### Dataset excerpt

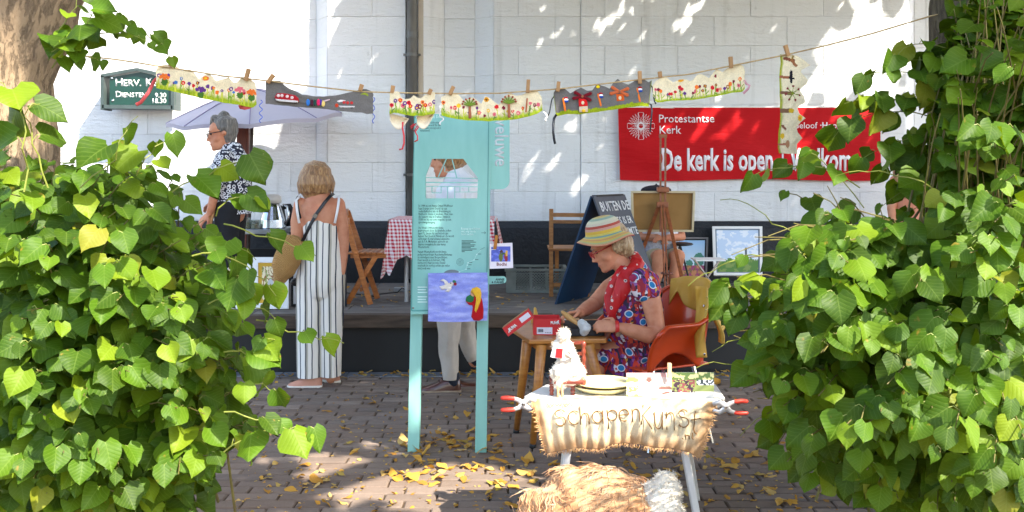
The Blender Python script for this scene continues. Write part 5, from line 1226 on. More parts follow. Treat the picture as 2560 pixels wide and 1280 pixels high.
def peg(x0, y0, x1, y1, dep, label, w=9, mat=None):
    p0, p1 = P(x0, y0, dep), P(x1, y1, dep); t = thing('clothespin', label, 'clothespin', p1, 'wooden clothespins'); m = mat or PIN; up = (p0 - p1).normalized()
    for s in (-1, 1):
        mb = MB(); a = p1 + V(0, s * .0055, 0); b = p0 + V(0, s * .009, 0); mb.bar(a, b, w * px(dep), .0055, (0, 1, 0), .0012); mb.build('half', m, t)
    mb = MB(); c = p1.lerp(p0, .45); mb.tube([c - V(.005, 0, 0) * 1.1, c + V(.005, 0, 0) * 1.1], .0085, 8); mb.build('spring', STEEL, t); return t
PG = [((439, 141), (425, 166), 'left end of the poppy strip'), ((622, 172), (614, 202), 'right end of the poppy strip'), ((684, 187), (669, 207), 'left end of the grey bus strip'), ((905, 211), (900, 227), 'right end of the grey bus strip'),
      ((983, 214), (980, 233), 'left tip of the small folded crown'), ((1078, 223), (1072, 236), 'right tip of the small folded crown'), ((1134, 216), (1124, 237), 'left end of the two-tree strip'), ((1321, 199), (1319, 232), 'right end of the two-tree strip'),
      ((1397, 204), (1394, 229), 'left end of the windmill strip'), ((1599, 178), (1600, 209), 'right end of the windmill strip'), ((1649, 179), (1651, 194), 'left end of the tulip strip'), ((1826, 142), (1828, 170), 'right end of the tulip strip'), ((1963, 113), (1971, 140), 'top of the hanging bird strip')]
for a, b, w in PG: peg(*a, *b, LD - .018, 'wooden clothespin on the line at the ' + w)

# ------------------------------------------------------------------ felt picture and photo card on the sign
d = 5.19
def wp(u, v): return 1070 + 148 * u + 2 * math.sin(v * 3), 803 - 120 * v + 2 * math.sin(u * 4)
t = thing('felt_picture', 'blue felt picture of a white dove and a yellow haired figure on the turquoise sign', 'felt picture', P(1144, 803, d))
mb = MB()
for i in range(70):
    for j in range(56):
        u, v = (i + .5) / 70, (j + .5) / 56; n1 = noise.fractal(Vector((u * 3, v * 10, 1)), 1, 2, 4); b = C(134, 142, 214); w = C(176, 184, 236); q_ = max(0, min(1, .35 + n1 * .9)); mb.col = tuple(a + (c - a) * q_ for a, c in zip(b, w))
        mb.add([P(*wp((i + a) / 70, (j + c) / 56), d + .003 * noise.noise(Vector(((i + a) * .15, (j + c) * .2, 0)))) for a, c in ((0, 0), (1, 0), (1, 1), (0, 1))], [(0, 1, 2, 3)])
mb.col = C(140, 146, 210); mb.prism([P(*wp(a, c), d + .004) for a, c in ((0, 0), (1, 0), (1, 1), (0, 1))], (0, -1, 0), .008); mb.build('felt_cloth', FELT, t)
dl2 = d - .004; WD = C(226, 218, 206)
o = blob('felt_dove', [(1098, 716), (1110, 713), (1122, 708), (1130, 704), (1134, 710), (1129, 718), (1118, 722), (1104, 724)], dl2, WD, t)
blob('dove_wing', [(1100, 701), (1108, 697), (1117, 702), (1123, 710), (1112, 712), (1110, 704)], dl2 - .002, WD, o); blob('dove_wing', [(1112, 722), (1124, 716), (1130, 720), (1122, 730), (1112, 728), (1119, 724)], dl2 - .002, WD, o); blob('dove_eye', ell(1127, 708, 1.6), dl2 - .005, C(40, 40, 40), o, .001)
blob('felt_leaf', ell(1136, 704, 5, 3.5, rot=.5), dl2, C(60, 120, 90), t); blob('felt_berry', ell(1138, 710, 4), dl2 - .002, C(150, 24, 40), t)
blob('felt_robe', [(1182, 768), (1179, 756), (1180, 742), (1188, 734), (1200, 736), (1206, 750), (1209, 776), (1208, 796), (1198, 802), (1184, 801), (1178, 792)], dl2, C(176, 22, 30), t); blob('felt_sleeve', [(1166, 754), (1180, 756), (1186, 764), (1172, 762), (1163, 752)], dl2 - .003, C(170, 22, 30), t)
blob('felt_bundle', [(1164, 750), (1166, 742), (1176, 736), (1186, 742), (1184, 752), (1176, 758), (1166, 756)], dl2 - .003, C(40, 110, 70), t); blob('felt_face', ell(1182, 734, 6, 8), dl2 - .003, C(222, 170, 130), t)
blob('felt_hair', [(1176, 730), (1180, 721), (1192, 717), (1201, 722), (1204, 734), (1202, 752), (1196, 768), (1190, 782), (1186, 776), (1190, 762), (1190, 744), (1187, 730)], dl2 - .005, C(232, 178, 52), t, .006)
d = 5.2; t = thing('photo_card', 'white picture card of an embracing couple pegged beside the sign', 'card', P(1252, 668, d))
cq = [(1224, 672), (1283, 670), (1281, 607), (1224, 609)]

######

Task to complete
Repeat the listing above up to and including the line with "for a, b, w", starting from its first line. Drop any pictures.

Answer to the task
The Blender Python script for this scene continues. Write part 5, from line 1226 on. More parts follow. Treat the picture as 2560 pixels wide and 1280 pixels high.
def peg(x0, y0, x1, y1, dep, label, w=9, mat=None):
    p0, p1 = P(x0, y0, dep), P(x1, y1, dep); t = thing('clothespin', label, 'clothespin', p1, 'wooden clothespins'); m = mat or PIN; up = (p0 - p1).normalized()
    for s in (-1, 1):
        mb = MB(); a = p1 + V(0, s * .0055, 0); b = p0 + V(0, s * .009, 0); mb.bar(a, b, w * px(dep), .0055, (0, 1, 0), .0012); mb.build('half', m, t)
    mb = MB(); c = p1.lerp(p0, .45); mb.tube([c - V(.005, 0, 0) * 1.1, c + V(.005, 0, 0) * 1.1], .0085, 8); mb.build('spring', STEEL, t); return t
PG = [((439, 141), (425, 166), 'left end of the poppy strip'), ((622, 172), (614, 202), 'right end of the poppy strip'), ((684, 187), (669, 207), 'left end of the grey bus strip'), ((905, 211), (900, 227), 'right end of the grey bus strip'),
      ((983, 214), (980, 233), 'left tip of the small folded crown'), ((1078, 223), (1072, 236), 'right tip of the small folded crown'), ((1134, 216), (1124, 237), 'left end of the two-tree strip'), ((1321, 199), (1319, 232), 'right end of the two-tree strip'),
      ((1397, 204), (1394, 229), 'left end of the windmill strip'), ((1599, 178), (1600, 209), 'right end of the windmill strip'), ((1649, 179), (1651, 194), 'left end of the tulip strip'), ((1826, 142), (1828, 170), 'right end of the tulip strip'), ((1963, 113), (1971, 140), 'top of the hanging bird strip')]
for a, b, w in PG: peg(*a, *b, LD - .018, 'wooden clothespin on the line at the ' + w)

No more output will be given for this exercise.